--- Begin AVAILABLE DATA ---
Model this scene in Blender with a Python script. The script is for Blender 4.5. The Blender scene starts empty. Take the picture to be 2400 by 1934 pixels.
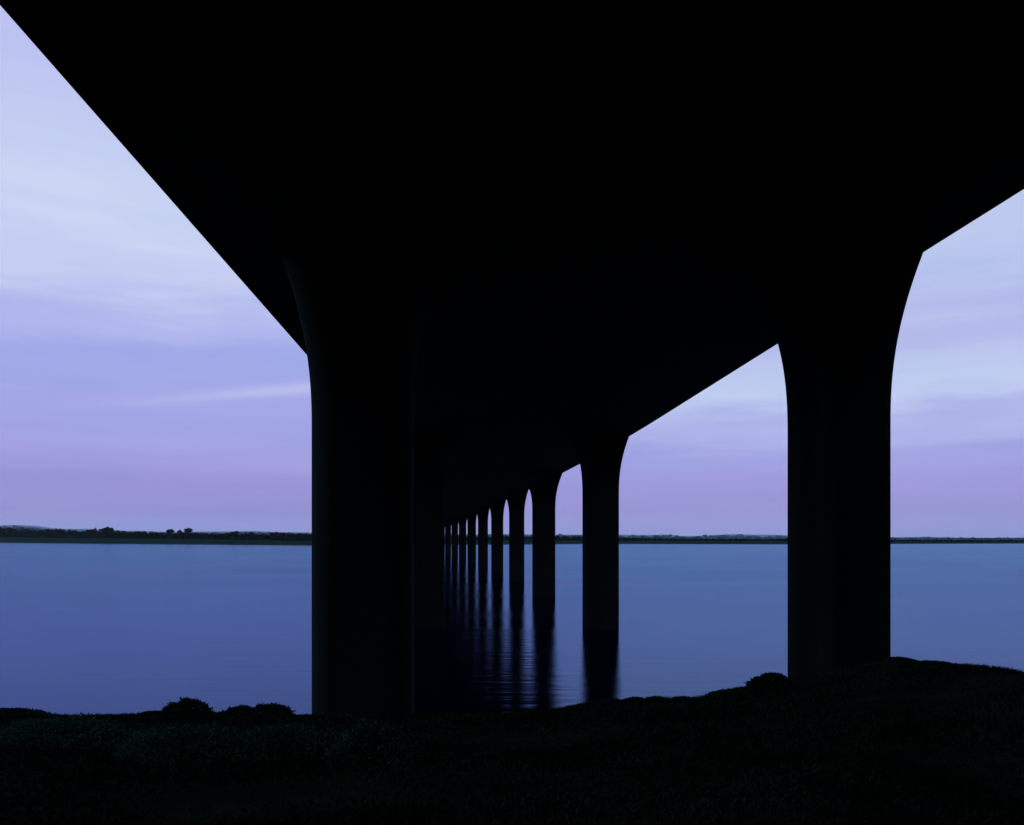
import bpy, bmesh, math, random
import numpy as np

rng = np.random.default_rng(7)
random.seed(7)
R = math.radians
S = bpy.context.scene

# ------------------------------------------------------------------ camera
F = 2078.0            # focal length in pixels of a 2400 px wide picture
CZ = 8.12             # eye height above the water
cam_d = bpy.data.cameras.new("camera")
cam = bpy.data.objects.new("camera", cam_d)
S.collection.objects.link(cam)
cam.location = (0, 0, CZ)
cam.rotation_euler = (R(90), 0, 0)
cam_d.sensor_width = 36.0
cam_d.lens = 36.0 * F / 2400.0
cam_d.shift_y = (1262 - 967) / 2400.0
cam_d.clip_start = 0.05
cam_d.clip_end = 60000
S.camera = cam
S.render.resolution_x = 1024
S.render.resolution_y = 825
S.view_settings.view_transform = 'Standard'
S.view_settings.look = 'None'
S.view_settings.exposure = 0
S.view_settings.gamma = 1


def lin(r, g, b):
    def c(v):
        v /= 255.0
        return v / 12.92 if v <= 0.04045 else ((v + 0.055) / 1.055) ** 2.4
    return (c(r), c(g), c(b), 1.0)


# ------------------------------------------------------------------ sky (dusk clouds over a low sun)
SUN_EL, SUN_AZ = R(6), R(272)
W = bpy.data.worlds.new("World")
S.world = W
W.use_nodes = True
nt = W.node_tree
N, L = nt.nodes, nt.links
N.clear()


def nd(t, **kw):
    n = N.new(t)
    for k, v in kw.items():
        setattr(n, k, v)
    return n


def mth(op, a, b=None, c=None, clamp=False):
    n = nd('ShaderNodeMath', operation=op)
    n.use_clamp = clamp
    for i, v in enumerate((a, b, c)):
        if v is None:
            continue
        if isinstance(v, (int, float)):
            n.inputs[i].default_value = v
        else:
            L.new(v, n.inputs[i])
    return n.outputs[0]


def smooth(v, a, b):
    n = nd('ShaderNodeMapRange', interpolation_type='SMOOTHSTEP')
    L.new(v, n.inputs[0])
    n.inputs[1].default_value = a
    n.inputs[2].default_value = b
    return n.outputs[0]


tc = nd('ShaderNodeTexCoord')
sep = nd('ShaderNodeSeparateXYZ')
L.new(tc.outputs['Generated'], sep.inputs[0])
dx, dy, dz = sep.outputs


def cloud_noise(scale, sx, sz, detail, rough, seed):
    mp = nd('ShaderNodeMapping')
    mp.inputs['Scale'].default_value = (sx, sx, sz)
    mp.inputs['Location'].default_value = (seed, seed * 1.7, seed * 0.3)
    mp.inputs['Rotation'].default_value = (0, R(2.5), 0)
    L.new(tc.outputs['Generated'], mp.inputs[0])
    nz = nd('ShaderNodeTexNoise')
    nz.inputs['Scale'].default_value = scale
    nz.inputs['Detail'].default_value = detail
    nz.inputs['Roughness'].default_value = rough
    L.new(mp.outputs[0], nz.inputs[0])
    return mth('SUBTRACT', nz.outputs[0], 0.5)


n1 = cloud_noise(1.0, 2.2, 13, 3, 0.5, 3.1)
n2 = cloud_noise(1.0, 5.0, 42, 5, 0.6, 8.7)
n3 = cloud_noise(1.0, 2.6, 22, 3, 0.55, 14.2)
wob = mth('MULTIPLY', smooth(dz, 0.0, 0.16), mth('ADD', mth('MULTIPLY', n1, 0.085), mth('MULTIPLY', n2, 0.07)))
ee = mth('ADD', dz, wob)


def ramp(stops):
    r = nd('ShaderNodeValToRGB')
    sc = mth('MULTIPLY', ee, 1.0 / 0.6, clamp=True)
    L.new(sc, r.inputs[0])
    r.color_ramp.interpolation = 'B_SPLINE' if False else 'EASE'
    els = r.color_ramp.elements
    els[0].position = stops[0][0] / 0.6
    els[0].color = lin(*stops[0][1])
    els[1].position = stops[-1][0] / 0.6
    els[1].color = lin(*stops[-1][1])
    for p, c in stops[1:-1]:
        e = els.new(p / 0.6)
        e.color = lin(*c)
    return r.outputs[0]


west = ramp([(0.0, (150, 156, 219)), (0.014, (153, 155, 221)), (0.030, (155, 148, 217)), (0.055, (157, 149, 219)),
             (0.085, (162, 159, 226)), (0.115, (165, 167, 232)), (0.185, (165, 172, 236)), (0.225, (180, 186, 241)),
             (0.275, (202, 210, 246)), (0.335, (206, 216, 247)), (0.39, (197, 206, 245)), (0.44, (192, 198, 244)),
             (0.50, (188, 193, 243))])
east = ramp([(0.0, (152, 156, 220)), (0.014, (157, 156, 222)), (0.032, (158, 152, 220)), (0.058, (161, 156, 225)),
             (0.088, (162, 165, 230)), (0.115, (176, 182, 237)), (0.150, (197, 209, 245)), (0.185, (192, 202, 242)),
             (0.215, (181, 189, 238)), (0.26, (191, 202, 242)), (0.32, (191, 204, 241)), (0.40, (190, 203, 241)),
             (0.50, (188, 196, 241))])
side = smooth(dx, -0.08, 0.18)
mixs = nd('ShaderNodeMix', data_type='RGBA')
L.new(side, mixs.inputs[0])
L.new(west, mixs.inputs[6])
L.new(east, mixs.inputs[7])
# soft hue drift: lilac and pale blue patches
drift = nd('ShaderNodeMix', data_type='RGBA', blend_type='MULTIPLY')
drift.inputs[0].default_value = 1.0
L.new(mixs.outputs[2], drift.inputs[6])
dr = nd('ShaderNodeValToRGB')
dr.color_ramp.elements[0].position = 0.25
dr.color_ramp.elements[0].color = (0.93, 0.965, 0.985, 1)
dr.color_ramp.elements[1].position = 0.75
dr.color_ramp.elements[1].color = (1.05, 1.015, 1.01, 1)
L.new(mth('ADD', mth('ADD', n3, mth('MULTIPLY', n2, 0.8)), 0.5), dr.inputs[0])
L.new(dr.outputs[0], drift.inputs[7])
# a thin pale wisp low in the west
off = mth('SUBTRACT', dz, mth('ADD', 0.192, mth('MULTIPLY', dx, 0.133)))
off = mth('DIVIDE', mth('ADD', off, mth('MULTIPLY', n2, 0.012)), 0.0065)
band = mth('POWER', 2.718, mth('MULTIPLY', mth('MULTIPLY', off, off), -1.0))
msk = mth('MULTIPLY', smooth(dx, -0.47, -0.22), smooth(dx, 0.1, -0.1))
wisp = nd('ShaderNodeMix', data_type='RGBA')
L.new(mth('MULTIPLY', mth('MULTIPLY', band, msk), 0.55), wisp.inputs[0])
L.new(drift.outputs[2], wisp.inputs[6])
wisp.inputs[7].default_value = lin(205, 208, 246)
# the clear dusk sky behind the cloud sheet
sky = nd('ShaderNodeTexSky', sky_type='NISHITA')
sky.sun_disc = False
sky.sun_elevation = SUN_EL
sky.sun_rotation = SUN_AZ
sk = nd('ShaderNodeMix', data_type='RGBA', blend_type='MULTIPLY')
sk.inputs[0].default_value = 1
L.new(sky.outputs[0], sk.inputs[6])
sk.inputs[7].default_value = (0.1, 0.1, 0.1, 1)
cover = nd('ShaderNodeMix', data_type='RGBA')
cover.inputs[0].default_value = 0.97
L.new(sk.outputs[2], cover.inputs[6])
L.new(wisp.outputs[2], cover.inputs[7])
bg = nd('ShaderNodeBackground')
bg.inputs[1].default_value = 1.0
L.new(cover.outputs[2], bg.inputs[0])
wo = nd('ShaderNodeOutputWorld')
L.new(bg.outputs[0], wo.inputs[0])

# veiled low sun, off to the left of the view
sun_d = bpy.data.lights.new("sun", 'SUN')
sun_d.energy = 1.2
sun_d.angle = R(12)
sun_d.color = (0.40, 0.9, 1.0)
sun = bpy.data.objects.new("sun", sun_d)
S.collection.objects.link(sun)
sun.rotation_euler = (R(90) - SUN_EL, 0, R(-92))   # shines from the left and beyond

# ------------------------------------------------------------------ helpers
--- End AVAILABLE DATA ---
GIVEN PROBLEM: Write out every line of the listing that holds the word "picture".

FINAL RESULT:
Model this scene in Blender with a Python script. The script is for Blender 4.5. The Blender scene starts empty. Take the picture to be 2400 by 1934 pixels.
F = 2078.0            # focal length in pixels of a 2400 px wide picture